The tiered element of the cap means that we estimate that roughly three-quarters of capped households will live outside of London, with around 24% in London. It has been set a level that also recognises that housing constitutes one of the biggest costs for households. For example, in London, housing benefit awards are on average £3,000 a year more than they are elsewhere in the country. Even in the south-east, the average housing costs are only around half those for London, so we think it right that the benefit cap take those differences into account. I say to the noble Lord, Lord McKenzie, that that might account for the difference between the regional proposal and this two-tier proposal.

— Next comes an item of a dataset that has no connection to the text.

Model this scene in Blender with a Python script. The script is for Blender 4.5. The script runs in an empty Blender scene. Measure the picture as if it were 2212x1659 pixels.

On the question from the noble Baroness, Lady Sherlock, on savings versus costs, the Treasury-led scoring process and the estimated savings are agreed by both the Treasury and the Office for Budget Responsibility, which felt them to be a robust and fair estimate of the policy change. On the question from the noble Baroness, Lady Manzoor, about where people would go, interestingly, under the current cap—if that is an indicator—very few capped households have moved house and generally those who moved did so only a short distance, so the double hit that concerned the noble Baroness is a relatively small issue. Again in answer to her, the impact assessment sets out that 59% of capped households will be those of female lone parents. There are about 1.25 million lone parents in employment in the UK, so combining parenting
with childcare is possible. Those doing 16 hours work a week and receiving working tax credits will be exempt from the cap. Later, under UC, the measure will be 16 hours at minimum wage.

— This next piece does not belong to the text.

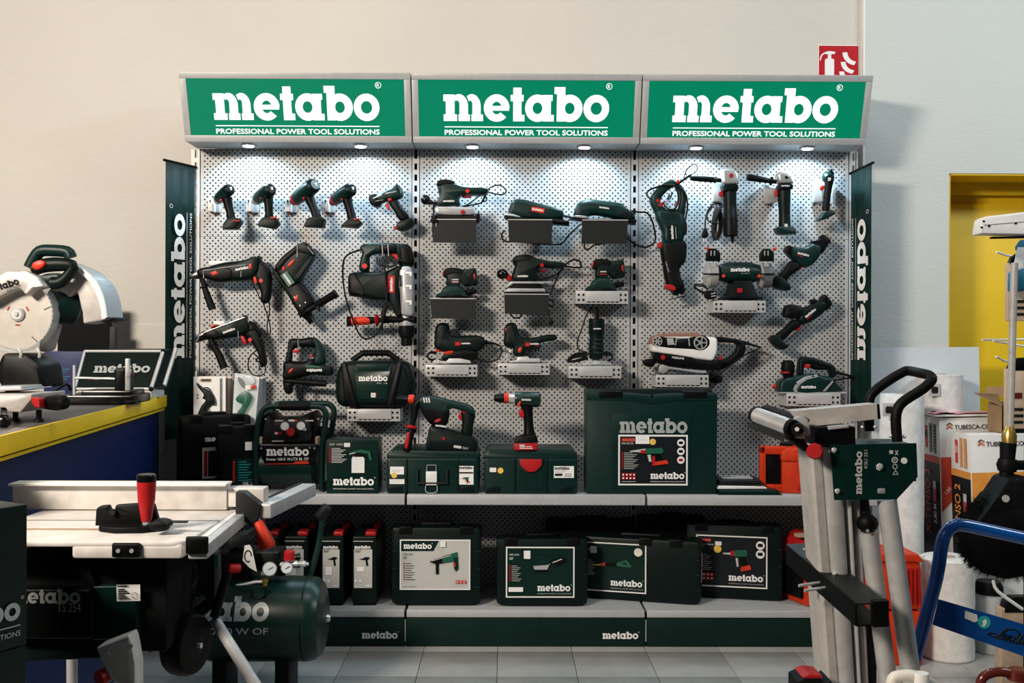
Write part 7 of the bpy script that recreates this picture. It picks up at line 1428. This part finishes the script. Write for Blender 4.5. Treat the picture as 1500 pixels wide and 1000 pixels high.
# aluminium profile column
tt = t
def strip(xa0, xa1, xb0, xb1, Y0, dep, mat, nm, ytop=515):
    """leaning extruded bar: pixel x range at y=640 and at y=1000"""
    def xx(u0, u1, y): return u0+(u1-u0)*(y-640)/360
    A0, A1 = W(xx(xa0, xb0, ytop), ytop, Y0), W(xx(xa1, xb1, ytop), ytop, Y0); yb = 500+1.2713*S(Y0); B0, B1 = W(xx(xa0, xb0, yb), yb, Y0), W(xx(xa1, xb1, yb), yb, Y0)
    m = MB(); bv = .004
    def sec(a, b): w_ = b.x-a.x; return [V((a.x+c[0]*w_, a.y+c[1]*dep, a.z)) for c in ((.0, .25), (.06, .06), (.25, 0), (.75, 0), (.94, .06), (1, .25), (1, 1), (0, 1))]
    m.loft([sec(A0, A1), sec(B0, B1)]); return put(m, nm, tt, mat)
strip(1184, 1206, 1211, 1232, Y+.03, .10, 'alu_paint', 'column_profile', 655); strip(1204, 1232, 1231, 1254, Y+.02, .08, 'alu', 'column_profile', 655); strip(1232.5, 1238, 1254, 1258, Y+.05, .05, 'panel_grey', 'column_groove', 732); strip(1238, 1243, 1258, 1262, Y+.02, .08, 'alu', 'column_profile', 732); strip(1244, 1257, 1262, 1274, Y+.035, .07, 'alu_paint', 'column_profile', 732)
down((1272.5, 779), (1301, 1000), Y+.03, .0225, 'alu', 'inner_leg'); down((1299, 731), (1336, 1000), Y-.0+.02, .0235, 'alu', 'outer_leg')
put(MB().ball(W(1270.5, 766, Y+.03), .0265, 18, 1, 1, .95), 'leg_cap', t, 'rubber'); put(MB().disc(W(1270.5, 777, Y), -UY, .004, 10, .003), 'cap_screw', t, 'chrome'); put(MB().tube([W(1264, 730, Y+.05), W(1268, 760, Y+.05)], .014, 12), 'strut', t, 'panel_grey')
# loop handle
put(MB().tube([W(*z(a, b), Yh) for a, b, Yh in ((765, 420, Y+.13), (762, 250, Y+.13), (790, 185, Y+.13), (880, 115, Y+.13), (970, 62, Y+.13), (1010, 55, Y+.13), (1085, 70, Y+.07), (1130, 82, Y+.04), (1145, 110, Y+.02), (1090, 165, Y+.02), (980, 235, Y+.02), (938, 285, Y+.02), (926, 360, Y+.02), (935, 485, Y+.02))], .0128, 14, 3), 'loop_handle', t, 'rubber')
for p in ((722, 397), (800, 397), (895, 452), (978, 455)): put(MB().ball(W(*z(*p), Y+.02), .005, 8), 'handle_bolt', t, 'chrome')
# arm and roller
q = [W(*z(300, 300), Y+.03), W(*z(820, 256), Y+.0), W(*z(830, 346), Y+.0), W(*z(330, 402), Y+.03)]; m = MB(); m.loft([q, [p+V((.0, .06, 0)) for p in q]]); put(m, 'support_arm', t, 'alu_paint'); q = [W(*z(812, 256), Y-.002), W(*z(826, 258), Y-.002), W(*z(834, 347), Y-.002), W(*z(818, 349), Y-.002)]; m = MB(); m.loft([q, [p+V((0, .064, 0)) for p in q]]); put(m, 'arm_end_cap', t, 'black')
put(blob(z((395, 385), (640, 385), (640, 500), (400, 500)), Y+.05, .10, .006, 0, 2), 'arm_clamp', t, 'black'); put(blob(z((510, 392), (630, 383), (632, 400), (512, 412)), Y-.0, .02, .002, 0), 'arm_lever', t, 'alu')
ra, rb_ = W(*z(78, 325), Y+.10), W(*z(285, 402), Y-.02); put(MB().lathe(ra, rb_, [(0, .0185), (.01, .0205), (.99, .0205), (1, .0185)], 28), 'roller', t, 'chrome'); ax = (rb_-ra).normalized()
put(MB().lathe(rb_, rb_+ax*.012, [(0, .0235), (1, .022)], 20), 'roller_end', t, 'rubber'); put(MB().lathe(ra-ax*.008, ra, [(0, .021), (1, .023)], 20), 'roller_end', t, 'rubber'); put(MB().disc(W(*z(322, 410), Y-.045), -UY, .0052, 12, .003), 'roller_bolt', t, 'white')
put(MB().lathe(W(*z(320, 408), Y-.02), W(*z(320, 408), Y-.04), [(0, .0175), (.6, .0175), (1, .013)], 20), 'bearing_cap', t, 'rubber')
put(blob(z((290, 350), (330, 330), (385, 345), (405, 445), (370, 450), (350, 470), (280, 455)), Y-.005, .012, .003, 0, 3), 'roller_bracket', t, 'alu')
q = [W(*z(35, 365), Y+.12), W(*z(255, 440), Y-.01), W(*z(240, 490), Y-.01), W(*z(20, 395), Y+.12)]; m = MB(); m.loft([q, [p+V((.012, .035, .0)) for p in q]]); put(m, 'roller_cradle', t, 'panel_grey'); q = [W(*z(105, 270), Y+.13), W(*z(140, 258), Y+.13), W(*z(385, 340), Y+.02), W(*z(350, 350), Y+.02)]; m = MB(); m.loft([q, [p-V((0, 0, .006)) for p in q]]); put(m, 'cradle_top', t, 'panel_grey')
put(blob(z((240, 450), (330, 430), (390, 520), (370, 550), (300, 500)), Y+.02, .04, .005, 0, 3), 'knob_arm', t, 'rubber'); put(MB().lathe(W(*z(432, 545), Y-.0), W(*z(432, 545), Y-.035), [(0, .019), (.2, .021), (.85, .021), (1, .017)], 8), 'clamp_knob', t, 'red')
# black stop bracket across the column
A, B = W(1168, 797, Y+.22), W(1272, 884, Y-.14); d = B-A; ln = d.length; d.normalize(); yw = math.atan2(d.y, d.x)
o = A-V((0, 0, .03)); sl = math.asin(d.z); L = Loc(A, yw)
wv = UZ.cross(d).normalized(); up_ = d.cross(wv); wv = wv if wv.x > 0 else -wv
def quad_bar(p0, p1, w0, w1, h0, h1, nm, mat):
    m = MB(); m.loft([[P+wv*a+UZ*b for a, b in ((w0, h0), (w1, h0), (w1, h1), (w0, h1))] for P in (p0, p1)]); return put(m, nm, t, mat)
quad_bar(A, B, -.03, .045, -.002, .002, 'bracket_top', 'panel_grey'); quad_bar(A, B, -.033, -.029, -.05, .002, 'bracket_side', 'black'); quad_bar(A, B, -.03, .045, -.052, -.048, 'bracket_bottom', 'black'); quad_bar(A+d*(ln-.01), B+d*.004, .012, .05, -.054, .006, 'bracket_end', 'rubber')
for k in (.12, .36, .56): put(MB().disc(A+d*(ln*k)+wv*.0+UZ*.002, UZ, .006, 12, .004), 'bracket_screw', t, 'chrome')
for k in (.52, .60): a = A+d*(ln*k)-wv*.03-UZ*.022; put(MB().tube([a, a-wv*.05+V((-.01, -.01, -.004))], .0038, 8), 'stud', t, 'chrome')
put(blob(z2((118, 965), (160, 945), (250, 945), (268, 985), (310, 955), (315, 1100), (118, 1100)), Y-.05, .08, .006, 0, 2), 'lower_clamp', t, 'rubber'); put(blob(z2((150, 942), (190, 925), (260, 930), (266, 948), (160, 952)), Y-.05, .07, .004, 0, 2), 'lower_clamp_cap', t, 'red')
a = W(*z2(545, 780), Y+.06); put(MB().box((a.x+.006, a.y, .45), (.02, .03, .25)), 'leg_spacer', t, 'black')

# ------------------------------------------------------------------ things stacked by the right wall
def wallbox(px, py, pyt, Y): a = W(px, py, Y); b = W(px, pyt, Y); return a, b
a, b = W(1276, 509, .06), W(1434, 508, .06); q0 = V((a.x, -.06, 0.02)); t = thing('white_sheet', 'large white plastic sheet leaning against the wall beside the yellow door', 'sheet', ((a.x+b.x)/2, -.05, 0))
m = MB(); xo = .02; m.loft([[V((a.x, .02, .003)), V((b.x+xo-.01, .02, .003)), V((b.x, .06, b.z)), V((a.x, .06, a.z))], [V((a.x, .028, .003)), V((b.x+xo-.01, .028, .003)), V((b.x, .068, b.z)), V((a.x, .068, a.z))]]); put(m, 'panel', t, 'sheet')
def roll(px, py, Y, wpx, label, mat, nm='foam_roll', zbot=0.0, sticker=None):
    c = W(px, py, Y); r = wpx/2/S(Y); t = thing(nm, label, 'roll', (c.x, c.y, zbot), 'white foam rolls'); h = c.z-zbot
    m = MB(); prof = [(0, r*.96), (.015, r)]+[(.02+k*.09, r*(1+.012*math.sin(k*2.3))) for k in range(11)]+[(.985, r), (1, r*.95)]; prof.sort(); m.lathe(V((c.x, c.y, zbot+.001)), c, prof, 28); put(m, 'wrap', t, mat); put(MB().lathe(c, c+UZ*.002, [(0, r*.3), (1, r*.3)], 20), 'core', t, 'tan')
    if sticker: s_ = W(sticker[0], sticker[1], Y-r); put(MB().box(s_, (.05, .004, .055), None, .001), 'printed_sticker', t, 'grey_print'); put(MB().box(s_-UY*.003, (.03, .002, .03), None, .008), 'sticker_mark', t, 'panel_grey')
    return t
roll(1321, 577, -.32, 62, 'tall white foam roll standing behind the saw stand', 'foam', sticker=(1302, 600))
roll(1376, 548, -.04, 64, 'white foam roll with a printed sticker rising behind the pink paper pad', 'foam', sticker=(1369, 571), zbot=W(1375, 612, -.20).z+.004)
roll(1388, 815, -.53, 74, 'short white wrapped roll standing on the floor behind the blue trolley', 'foam_warm')
roll(1346.5, 812, -.52, 16, 'narrow white wrapped roll partly hidden beside the orange crate', 'foam_warm')
# ladder cartons
def ladder_box(px, py, Y, d, ww, label, band, dark, tilt=.03):
    """tall carton: printed narrow side turned to the left, wide front with the maker's name"""
    tp = W(px, py, Y); t = thing('ladder_carton', label, 'box', (tp.x, tp.y, 0), 'ladder cartons'); h = tp.z; L = Loc(V((tp.x+h*math.tan(tilt), Y, .004)), 0, -tilt); H = h/math.cos(tilt)-.006
    part(t, 'carton', L.box(0, 0, 0, ww, H, d, .002), 'white'); part(t, 'top_tape', L.box(.004, H, d*.45, ww-.004, H+.0008, d*.55), 'tan')
    def side(a, b): return Face(L.p(-.001, b, d-a), -L.n, L.v, -L.u)
    f = side(0, 0)
    f.rect(.002, 0, d-.005, H*.785, dark); f.rect(.002, H*.785, d-.005, .030, band)
    f.rect(d*.24, H*.85, .026, .10, 'red_box'); f.rect(d*.24, H*.90, .026, .03, 'panel_grey' if band == 'red_box' else 'paper_pink')
    for k in (0, 1): f.rect(d*(.48+.22*k), H*.835, .026, .125, 'navy' if band == 'red_box' else 'orange_print'); [f.rect(d*(.48+.22*k)+.008, H*.84+.0135*j, .009, .008, 'grey_print') for j in range(9)]
    f.put('side_print', t)
    f2 = side(d*.52, H*.44); f2.lift = .007; f2.u, f2.v = L.v, L.n; f2.text('X-TENSO 2', 0, 0, .052, 'red_box' if band == 'red_box' else 'orange_print', H*.31, .012); f2.put('model_lettering', t)
    f2 = side(d*.84, H*.50); f2.lift = .007; f2.u, f2.v = L.v, L.n; f2.text('3.80 M', 0, 0, .030, 'white_print', .085, .01); f2.rect(.095, .0, .055, .03, 'red_box'); f2.rect(.152, 0, .035, .03, 'grey_print'); f2.put('size_lettering', t)
    f = L.face(0, 0, -.001)
    f.poly([(.002, H*.785+.03), (.002, H*.56), (ww*.16, H*.62), (ww*(.16 if band == 'red_box' else .9), H*.785+.03)], band); f.put('front_print', t)
    f3 = L.face(.03, H-.052, -.002)
    for j, c in enumerate(('red_box', 'orange_print', 'panel_grey')): f3.poly([(0, .003+j*.008), (.014, .012+j*.008), (.028, .003+j*.008), (.028, .008+j*.008), (.014, .017+j*.008), (0, .008+j*.008)], c)
    f3.put('maker_mark', t); f3 = L.face(.03, H-.052, -.002); f3.text('TUBESCA-COMABI', .036, .002, .020, 'navy', .215, .012); f3.put('maker_lettering', t)
    f4 = L.face(.02, H*.64, -.003); f4.u = (L.u*.7+L.v*.7).normalized(); f4.v = (L.v*.7-L.u*.7).normalized(); f4.text('3,80 m', 0, 0, .016, 'white_print', .06); f4.put('band_lettering', t); return t, L, H
ladder_box(1375.5, 612, -.20, .195, .36, 'white and black ladder carton with red band, the one farther left', 'red_box', 'navy')
ladder_box(1421, 636, -.40, .185, .30, 'white and black ladder carton with orange band, in front of the red one', 'orange_print', 'navy')
# pink pad on the first carton
a, b = W(1375.5, 612, -.20), W(1455, 604, -.2); t = thing('pink_pad', 'pink paper pad lying on the red-banded ladder carton', 'paper pad', (W(1410, 611, -.2).x, -.16, a.z))
L = Loc(V((W(1369, 610, -.21).x, -.215, a.z+.006)), .0, -.02); wd = W(1455, 604, -.21).x-W(1369, 604, -.21).x
part(t, 'white_sheets', L.box(.0, .0, .0, wd, .009, .085, .001), 'white'); m = MB(); n = 10
m.loft([[L.p(wd*.97*k/n, .011+(.006*math.sin(k*.9) if k < 5 else .002), c) for c in (-.004, .03, .06, .085)] for k in range(n+1)], (False, False), False); m.loft([[L.p(wd*.97*k/n, .0135+(.006*math.sin(k*.9) if k < 5 else .002), c) for c in (-.004, .03, .06, .085)] for k in range(n+1)], (False, False), False); part(t, 'pink_sheet', m, 'paper_pink')
a = W(1378, 600, -.40); part(t, 'staple', MB().box(L.p(.02, .019, .06), (.02, .01, .004)), 'black')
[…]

We believe that introducing this tiered level will build on the success of the cap and do more to improve work incentives throughout the country while promoting greater fairness. Again in answer to a question from the noble Baroness, we set out the impact of the cap on protected groups in our impact assessment. On the question from the noble Baroness, Lady Lister, I am not utterly convinced that she believes in what the Opposition Front Bench says: that work is the solution for people. However, work remains the best route out of poverty. We know that around 75% of poor people left poverty altogether where the parents moved into employment. One of the genuine points that I agree with is the danger of a cul-de-sac. The present legacy system has that wrinkle in it because it traps people at the 16-hour point. One thing we are now beginning to see in universal credit in the north-west is the freeing of benefit recipients from that particular cul-de-sac.
Amendment 74, tabled by the noble Baroness, Lady Lister, and the noble Lord, Lord Kirkwood, provides that the application of the cap may not reduce any welfare benefit where that would result in a breach of a person’s convention rights within the meaning of the Human Rights Act 1998. I will not go through the sterling work of my noble friend Lord Blencathra, who was utterly masterful on the legal aspects and certainly taught me a lot. However, I can say that the Government are of the view that the Bill is compliant with the European Convention on Human Rights, so this amendment is unnecessary.
On the question from the noble Baroness, Lady Lister, on the poverty impact, clearly we do not comment on leaked internal documents which may or may not be part of the iterative policy process. One of the real issues behind that is that any assessment of child poverty must not be purely static but should take into account the dynamic effects of the cap.